Prezydent Donald Trump spotkał się niedawno z prezydentem Korei Południowej, Moon Jae. Tematem była poprawa nierówności w kwestii handlu pomiędzy sojusznikami, a konkretnie Amerykanie chcą poprawić zainteresowanie swoimi produktami na terenie azjatyckiego państwa.
Koncerny Ford, GM i Chrysler podwoiły w zeszłym roku import na terenie Korei, ale nadal ich udziały w rynku wynoszą zaledwie 1 proc. W Korei Południowej największym zainteresowaniem cieszą się rodzime marki - Hyundai i Kia.
Anonimowy urzędnik wyższego szczebla w rozmowie z agencją Reuters stwierdził, że rozwiązanie barier pozataryfowych nie pomoże w zwiększeniu konkurencyjności amerykańskich samochodów na terenie Korei. Dodał przy tym, że Amerykanie powinni robić samochody, które spodobają się koreańskim klientom.

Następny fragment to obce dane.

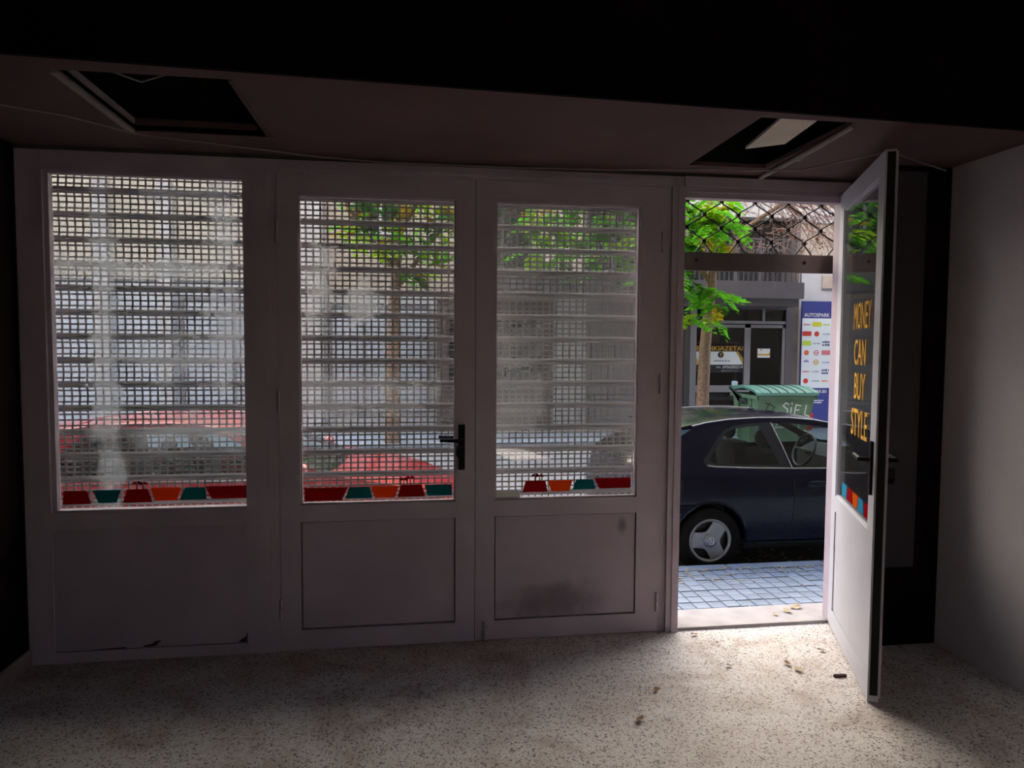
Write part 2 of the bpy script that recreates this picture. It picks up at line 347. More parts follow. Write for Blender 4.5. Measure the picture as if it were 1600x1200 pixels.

Auta z USA przegrywają tam rywalizację z konstrukcjami niemieckimi, które są dla Azjatów wzorem pod względem wizerunku, wyrafinowania oraz oszczędności. Jedynym wyjątkiem są pojazdy produkowane przez Teslę i Chevrolet Bolt. Auta elektryczne zyskały w Azji mocno na popularności.
Zdaniem amerykańskiego sekretarza handlu, obecna umowa handlowa stanowi przeszkodę w pobudzaniu importu. Kontyngent pozwala producentom z USA na dostarczenie rocznie 25 tys. pojazdów, które spełniają amerykańskie normy bezpieczeństwa. Jeżeli producenci chcieliby zmodyfikować swoje auta pod kątem koreańskich standardów, to koszty w przypadku więcej niż jednego modelu mogłyby wynieść nawet 75 mln dolarów.